— Begin Dataset extract —
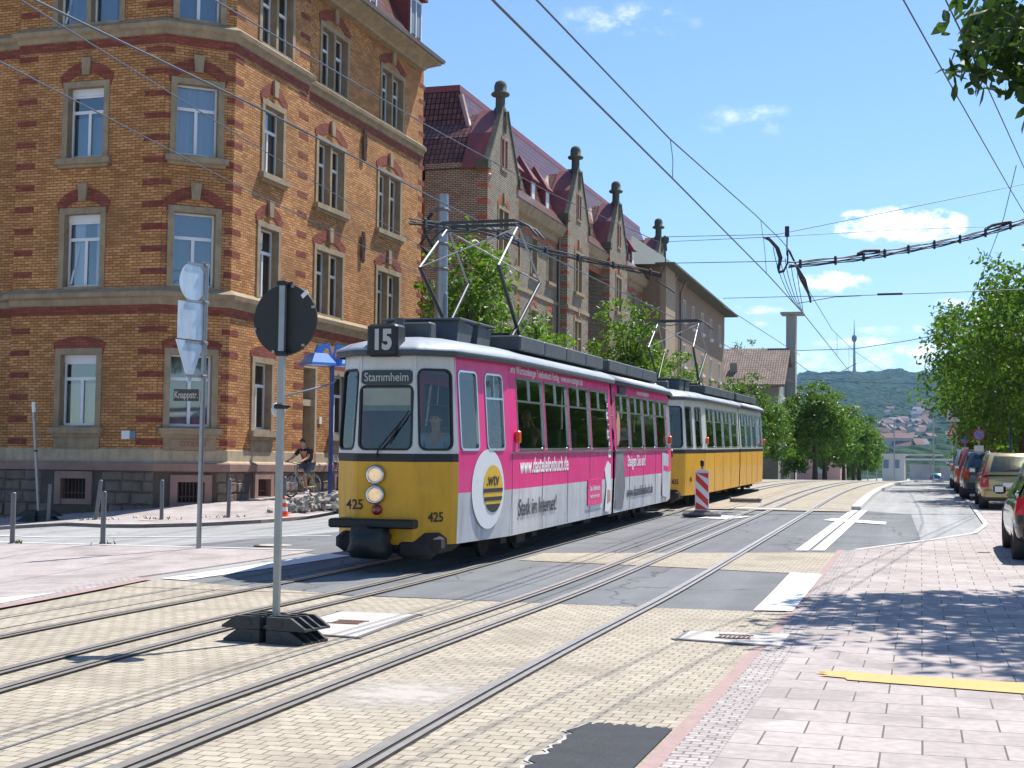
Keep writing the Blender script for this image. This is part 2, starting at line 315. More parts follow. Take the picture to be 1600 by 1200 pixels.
paveB = brickmat('beige_setts', (.365, .32, .25), (.44, .388, .31), (.16, .135, .10), .125, .112, .0055, rough=.85, bump=.45, var=.1, vscale=.8, warp=.018, stain=((.24, .205, .16), 1.1, .52, .45), dist=.006)
slabP = brickmat('pink_slabs', (.375, .325, .305), (.445, .39, .37), (.13, .115, .11), .42, .41, .006, rough=.85, bump=.4, var=.09, vscale=.8, stain=((.24, .21, .20), 1.4, .5, .5), dist=.006)
slabP2 = brickmat('pink_slabs_left', (.37, .325, .31), (.44, .39, .375), (.22, .18, .175), .42, .41, .006, rough=.85, bump=.3, var=.1, vscale=.8, stain=((.25, .215, .21), 1.2, .5, .5), dist=.006)
cobb = brickmat('small_cobbles', (.36, .325, .31), (.46, .41, .39), (.20, .17, .16), .10, .07, .006, rough=.9, bump=.8, var=.2, vscale=4, warp=.06, dist=.012)
kerbP = mat('pink_granite_kerb', (.36, .245, .225), .85, var=.14, vscale=8, bump=.3, bscale=60)
kerbW = mat('pale_kerb', (.52, .51, .49), .85, var=.1, vscale=5)
paint = mat('road_paint', (.72, .72, .71), .75, var=.08, vscale=9, bump=.2, bscale=90)
paintY = mat('yellow_road_paint', (.58, .36, .12), .75, var=.1, vscale=12)
dust = mat('dusty_setts', (.42, .39, .35), .95, var=.06)
concL = mat('pale_concrete_cover', (.46, .43, .395), .9, var=.08, vscale=5, bump=.2)
railM = mat('rail_steel', (.40, .37, .33), .42, metal=.6, var=.2, vscale=6)
railG = mat('rail_groove', (.035, .03, .028), .9)
steel = mat('galvanised_steel', (.30, .31, .31), .38, metal=.7, var=.1, vscale=9)
steelD = mat('dark_bollard_steel', (.17, .165, .17), .5, metal=.4, var=.12)
grass = mat('weeds', (.10, .14, .035), .9, var=.3)
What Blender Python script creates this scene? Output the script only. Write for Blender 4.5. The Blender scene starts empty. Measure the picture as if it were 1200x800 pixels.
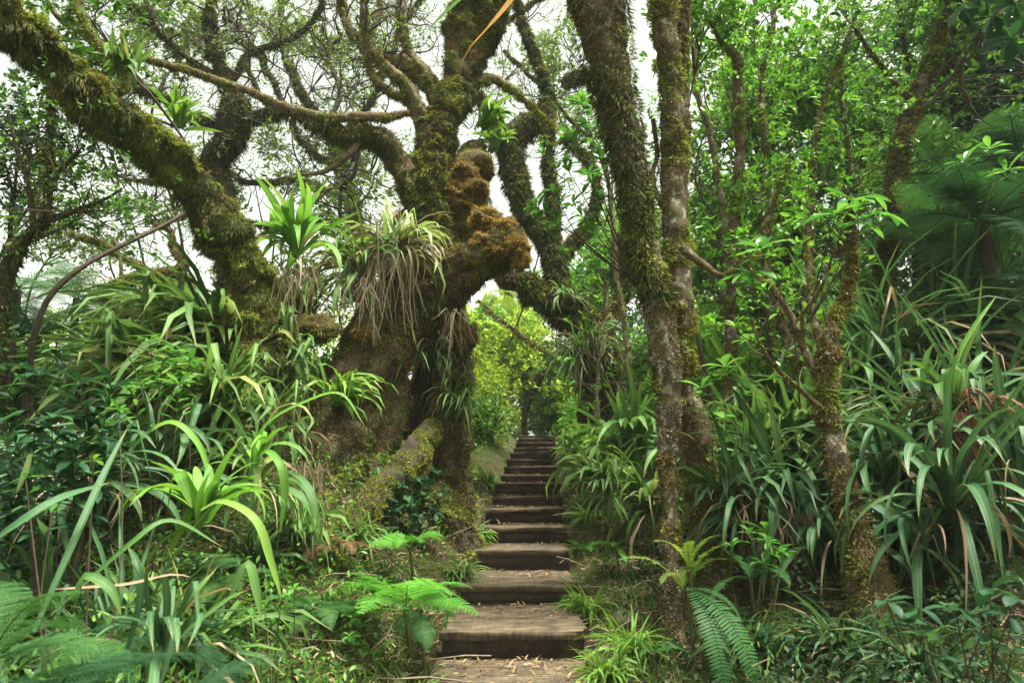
import bpy, math, random
import numpy as np
from mathutils import Vector, Matrix

random.seed(7)
R = np.random.default_rng(11)
SC = bpy.context.scene
COL = SC.collection
rad = math.radians

# ------------------------------------------------------------------ camera
CAM = np.array([0.0, 0.0, 1.3])
FPX = 750.0
TH = math.atan(165.0 / 750.0)
FWD = np.array([0, math.cos(TH), math.sin(TH)])
UPV = np.array([0, -math.sin(TH), math.cos(TH)])
cd = bpy.data.cameras.new('camera')
cd.lens = 36.0 * FPX / 1200.0
cd.sensor_width = 36.0
cd.clip_start = 0.05
cd.clip_end = 2000
cd.dof.use_dof = True
cd.dof.focus_distance = 7.0
cd.dof.aperture_fstop = 3.6
cam = bpy.data.objects.new('camera', cd)
COL.objects.link(cam)
cam.location = CAM
cam.rotation_euler = (math.pi / 2 + TH, 0, 0)
SC.camera = cam

# ------------------------------------------------------------------ light
SUN_EL, SUN_AZ = 74.0, 120.0           # elevation, azimuth from +Y towards +X of where the sun stands
w = bpy.data.worlds.new('World')
SC.world = w
w.use_nodes = True
nt = w.node_tree
nt.nodes.clear()
sky = nt.nodes.new('ShaderNodeTexSky')
sky.sky_type = 'NISHITA'
sky.sun_disc = False
sky.sun_elevation = rad(SUN_EL)
sky.sun_rotation = rad(SUN_AZ)
sky.dust_density = 3.0
bw = nt.nodes.new('ShaderNodeRGBToBW')
tint = nt.nodes.new('ShaderNodeMix'); tint.data_type = 'RGBA'; tint.blend_type = 'MULTIPLY'
tint.inputs[0].default_value = 1.0
tint.inputs[7].default_value = (0.98, 1.0, 0.80, 1)
mixs = nt.nodes.new('ShaderNodeMix'); mixs.data_type = 'RGBA'
mixs.inputs[0].default_value = 0.88   # overcast: nearly all of the blue is gone
bg = nt.nodes.new('ShaderNodeBackground')
bg.inputs[1].default_value = 0.15
wo = nt.nodes.new('ShaderNodeOutputWorld')
nt.links.new(sky.outputs[0], bw.inputs[0])
nt.links.new(bw.outputs[0], tint.inputs[6])
nt.links.new(sky.outputs[0], mixs.inputs[6])
nt.links.new(tint.outputs[2], mixs.inputs[7])
nt.links.new(mixs.outputs[2], bg.inputs[0])
nt.links.new(bg.outputs[0], wo.inputs[0])
sl = bpy.data.lights.new('sun', 'SUN')
sl.energy = 4.0
sl.angle = rad(12)
sl.color = (1.0, 0.97, 0.90)
so = bpy.data.objects.new('sun', sl)
COL.objects.link(so)
sd = Vector((math.sin(rad(SUN_AZ)) * math.cos(rad(SUN_EL)), math.cos(rad(SUN_AZ)) * math.cos(rad(SUN_EL)), math.sin(rad(SUN_EL))))
so.rotation_euler = (-sd).to_track_quat('-Z', 'Y').to_euler()
so.location = (0, 0, 30)
SC.view_settings.view_transform = 'Standard'
SC.view_settings.look = 'None'
SC.view_settings.exposure = 1.9
SC.view_settings.gamma = 1.0
SC.cycles.use_denoising = True
SC.cycles.max_bounces = 7
SC.cycles.diffuse_bounces = 4
SC.cycles.glossy_bounces = 2
SC.cycles.transmission_bounces = 4
SC.cycles.transparent_max_bounces = 4
SC.cycles.volume_bounces = 0
SC.cycles.sample_clamp_indirect = 6.0


def raydir(px, py):
    return FWD + np.array([(px - 600) / FPX, 0, 0]) + UPV * ((400 - py) / FPX)


def P(px, py, Y):
    d = raydir(px, py)
    return CAM + d * (Y / d[1])


def dpt(px, py, Y):
    return Y / raydir(px, py)[1]


def nrm(v):
    v = np.asarray(v, float)
    return v / np.maximum(np.linalg.norm(v, axis=-1, keepdims=True), 1e-9)


# ------------------------------------------------------------------ noise
def _hash(ix, iy, iz, s):
    h = (ix * 374761393 + iy * 668265263 + iz * 2147483647 + s * 1274126177) & 0xFFFFFFFF
    h = ((h ^ (h >> 13)) * 1274126177) & 0xFFFFFFFF
    h = (h ^ (h >> 16)) & 0xFFFFFFFF
    return h / 4294967295.0


def vnoise(p, s=0):
    p = np.asarray(p, float)
    i = np.floor(p).astype(np.int64)
    f = p - i
    f = f * f * (3 - 2 * f)
    out = 0
    for dx in (0, 1):
        for dy in (0, 1):
            for dz in (0, 1):
                wgt = (f[..., 0] if dx else 1 - f[..., 0]) * (f[..., 1] if dy else 1 - f[..., 1]) * (f[..., 2] if dz else 1 - f[..., 2])
                out = out + wgt * _hash(i[..., 0] + dx, i[..., 1] + dy, i[..., 2] + dz, s)
    return out * 2 - 1


def fbm(p, o=4, s=0):
    a, t, q = 0.5, 0, np.asarray(p, float)
    for k in range(o):
        t = t + a * vnoise(q, s + k)
        q = q * 2.03 + 5.1
        a *= 0.5
    return t


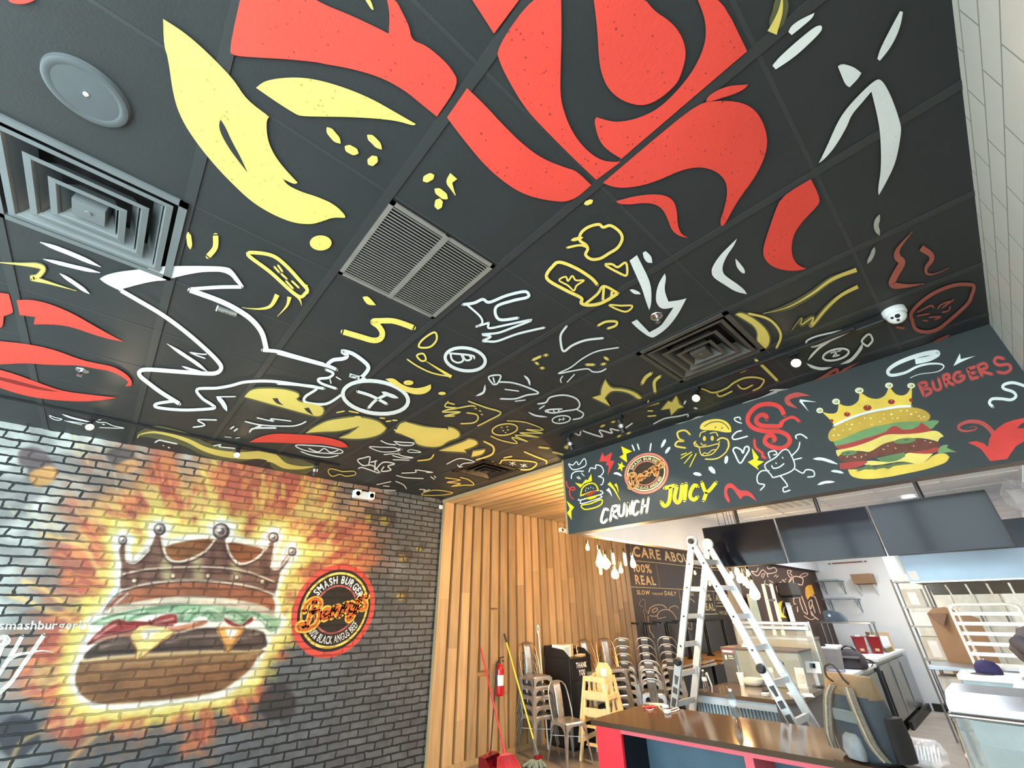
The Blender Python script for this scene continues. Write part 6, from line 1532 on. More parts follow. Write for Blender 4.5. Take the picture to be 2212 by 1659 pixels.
t = thing('charging_cable', 'red cable with white plugs lying on the brown counter top', 'cable', hit(1412, 1531, z=.901))
def fl(u, v, z=.905): return hit(u, v, z=z) - t.location
def smooth3(p, k=5):
    p = [Vector(q) for q in p]; out = []
    for i in range(len(p) - 1):
        a, b, c, d = p[max(0, i - 1)], p[i], p[i + 1], p[min(len(p) - 1, i + 2)]
        for q in range(k):
            s = q / k; out.append(.5 * (2 * b + (c - a) * s + (2 * a - 5 * b + 4 * c - d) * s * s + (3 * b - a - 3 * c + d) * s ** 3))
    out.append(p[-1]); return out
MB().tube(smooth3([fl(1388, 1526), fl(1395, 1531), fl(1404, 1534), fl(1412, 1530), fl(1420, 1523), fl(1428, 1531), fl(1445, 1534), fl(1462, 1529), fl(1466, 1533), fl(1450, 1538), fl(1432, 1536)]), .005, n=8).build('white_lead', mat('pinkish_cable', lin((238, 214, 206)), .5), t, True)
for u, v in ((1397, 1532), (1410, 1531)):
    mb = MB(); c = fl(u, v, .901)
    for q in range(5): a = q * 1.26; mb.tube(smooth3([c, c + Vector((.035 * math.cos(a), .035 * math.sin(a), .02)), c + Vector((.012 * math.cos(a + .9), .012 * math.sin(a + .9), .012))]), .006, n=6)
    mb.build('red_knot', REDP, t, True)
for u, v in ((1438, 1530), (1442, 1541)):
    c = fl(u, v, .901); mb = MB(); mb.box((c.x - .03, c.y - .022, 0), (c.x + .03, c.y + .022, .026), 0, .006); mb.build('plug', WHITEP, t)

# backpack standing on the counter
bp0 = Vector((4.93, .47, .9)); t = thing('backpack', 'grey and khaki roll top backpack standing on the brown counter', 'backpack', bp0, -.42); t.scale = (1.12, 1.12, 1.1)
def bag(sec, n=20, pw=2.6):
    mb = MB(); vs = []
    for z, w, d, oy in sec:
        for k in range(n):
            a = 2 * math.pi * k / n; c, s = math.cos(a), math.sin(a)
            vs.append((d * math.copysign(abs(c) ** (2 / pw), c) + oy, w * math.copysign(abs(s) ** (2 / pw), s), z))
    m = len(sec)
    mb.add(vs, [(r * n + j, r * n + (j + 1) % n, (r + 1) * n + (j + 1) % n, (r + 1) * n + j) for r in range(m - 1) for j in range(n)] + [tuple(range(n - 1, -1, -1)), tuple((m - 1) * n + j for j in range(n))])
    return mb
# local -x is the strap side towards the room
bag([(0, .13, .09, 0), (.02, .16, .11, 0), (.12, .17, .12, 0), (.24, .165, .11, 0), (.31, .155, .09, 0)]).build('body', GREYC, t, True)
bag([(.30, .157, .092, 0), (.33, .155, .08, 0), (.37, .15, .055, .0), (.40, .15, .035, .0), (.412, .148, .022, .0)]).build('roll_top', CANV, t, True)
MB().tube(smooth3([(-.06, .055, .37), (-.095, .06, .40), (-.105, .045, .45), (-.105, .0, .47), (-.105, -.03, .45), (-.095, -.045, .40), (-.06, -.04, .37)], 4), .006, n=8).build('grab_handle', mat('dark_brown_webbing', lin((74, 64, 52)), .8), t, True)
for sy in (-1, 1):
    pth = smooth3([(-.085, sy * .05, .355), (-.115, sy * .075, .30), (-.132, sy * .10, .20), (-.137, sy * .125, .10), (-.105, sy * .145, .03)], 4)
    mb = MB(); vs = []
    for p in pth: vs += [p + Vector((-.006, -.026, 0)), p + Vector((-.006, .026, 0)), p + Vector((.006, .026, 0)), p + Vector((.006, -.026, 0))]
    k = len(pth); mb.add(vs, [(i * 4 + j, i * 4 + (j + 1) % 4, i * 4 + 4 + (j + 1) % 4, i * 4 + 4 + j) for i in range(k - 1) for j in range(4)])
    st = mb.build('shoulder_strap', STRAP, t, True); MB().tube([p + Vector((-.012, 0, 0)) for p in pth], .006, n=6).build('webbing', mat('pale_webbing', lin((168, 160, 144)), .8, 0, .2, 60), st, True)
mb = MB(); mb.box((-.124, -.07, .18), (-.108, .075, .24), 0, .006); mb.build('back_pad', mat('pale_grey_pad', lin((122, 128, 128)), .85), t)
mb = bag([(.01, .05, .03, -.12), (.05, .06, .04, -.125), (.11, .05, .03, -.12), (.13, .03, .015, -.115)]); mb.build('front_pocket', mat('grey_pocket', lin((140, 146, 152)), .8, 0, .3, 12), t, True)
bag([(.02, .03, .07, .03), (.12, .035, .075, .03), (.22, .03, .06, .03)]).build('side_pocket', mat('black_pocket', lin((40, 38, 38)), .85), t, True).location = (0, -.165, 0)

# clear bag of cutlery at the counter end
pb = Vector((4.93, .30, .9)); pb = hit(2004, 1652, z=.9)
BS = .72
t = thing('plastic_bag', 'clear plastic bag of white cutlery between backpack and display case', 'bag', pb, -.2)
mb = bag([(0, .10, .12, 0), (.03, .15, .16, 0), (.10, .15, .15, 0), (.15, .12, .10, .02), (.17, .11, .05, .03)], 16)
rs = random.Random(2); mb.v = [((x + rs.uniform(-.012, .012)) * BS, (y + rs.uniform(-.012, .012)) * BS, max(z + rs.uniform(-.008, .008), 0) * BS) for x, y, z in mb.v]; mb.build('film', CLEARP, t)
for k in range(9): MB().bar((-.08 + .007 * k, .04 - .015 * k, .03), (-.02 + .008 * k, .05 - .015 * k, .09), .007, .003).build('cutlery', WHITEP, t)

# ------------------------------------------------------------------ second counter with corrugated front
t = thing('pickup_counter', 'dark topped pickup counter with a corrugated metal front', 'counter', (6.5, 2.45, 0)); O = Vector((6.5, 2.45, 0))
poly = [Vector(q) for q in ((6.49, 2.46, 0), (6.545, 1.60, 0), (6.80, 1.41, 0), (8.06, 1.45, 0), (8.06, 2.46, 0))]
mb = MB(); mb.prism([p - O + Vector((0, 0, .862)) for p in poly], (0, 0, .038)); mb.build('countertop', TOPD, t)
a, b = poly[0] - O, poly[1] - O; tv = (b - a).normalized(); nv = Vector((-tv.y, tv.x, 0));
if nv.x < 0: nv = -nv
mb = MB(); a1 = a + nv * .012; b1 = b + nv * .012; mb.prism([a1 + Vector((0, 0, .79)), b1 + Vector((0, 0, .79)), b1 + nv * .03 + Vector((0, 0, .79)), a1 + nv * .03 + Vector((0, 0, .79))], (0, 0, .072)); mb.build('trim_strip', TRIMB, t)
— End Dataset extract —
### [Do this]
Write out the lines from the start of the material to the line with "grass = mat('weeds', (.10, .14, .035), .9, var=.3)", inclusive and exactly. Skip the pictures.

### [Exercise output]
Keep writing the Blender script for this image. This is part 2, starting at line 315. More parts follow. Take the picture to be 1600 by 1200 pixels.
paveB = brickmat('beige_setts', (.365, .32, .25), (.44, .388, .31), (.16, .135, .10), .125, .112, .0055, rough=.85, bump=.45, var=.1, vscale=.8, warp=.018, stain=((.24, .205, .16), 1.1, .52, .45), dist=.006)
slabP = brickmat('pink_slabs', (.375, .325, .305), (.445, .39, .37), (.13, .115, .11), .42, .41, .006, rough=.85, bump=.4, var=.09, vscale=.8, stain=((.24, .21, .20), 1.4, .5, .5), dist=.006)
slabP2 = brickmat('pink_slabs_left', (.37, .325, .31), (.44, .39, .375), (.22, .18, .175), .42, .41, .006, rough=.85, bump=.3, var=.1, vscale=.8, stain=((.25, .215, .21), 1.2, .5, .5), dist=.006)
cobb = brickmat('small_cobbles', (.36, .325, .31), (.46, .41, .39), (.20, .17, .16), .10, .07, .006, rough=.9, bump=.8, var=.2, vscale=4, warp=.06, dist=.012)
kerbP = mat('pink_granite_kerb', (.36, .245, .225), .85, var=.14, vscale=8, bump=.3, bscale=60)
kerbW = mat('pale_kerb', (.52, .51, .49), .85, var=.1, vscale=5)
paint = mat('road_paint', (.72, .72, .71), .75, var=.08, vscale=9, bump=.2, bscale=90)
paintY = mat('yellow_road_paint', (.58, .36, .12), .75, var=.1, vscale=12)
dust = mat('dusty_setts', (.42, .39, .35), .95, var=.06)
concL = mat('pale_concrete_cover', (.46, .43, .395), .9, var=.08, vscale=5, bump=.2)
railM = mat('rail_steel', (.40, .37, .33), .42, metal=.6, var=.2, vscale=6)
railG = mat('rail_groove', (.035, .03, .028), .9)
steel = mat('galvanised_steel', (.30, .31, .31), .38, metal=.7, var=.1, vscale=9)
steelD = mat('dark_bollard_steel', (.17, .165, .17), .5, metal=.4, var=.12)
grass = mat('weeds', (.10, .14, .035), .9, var=.3)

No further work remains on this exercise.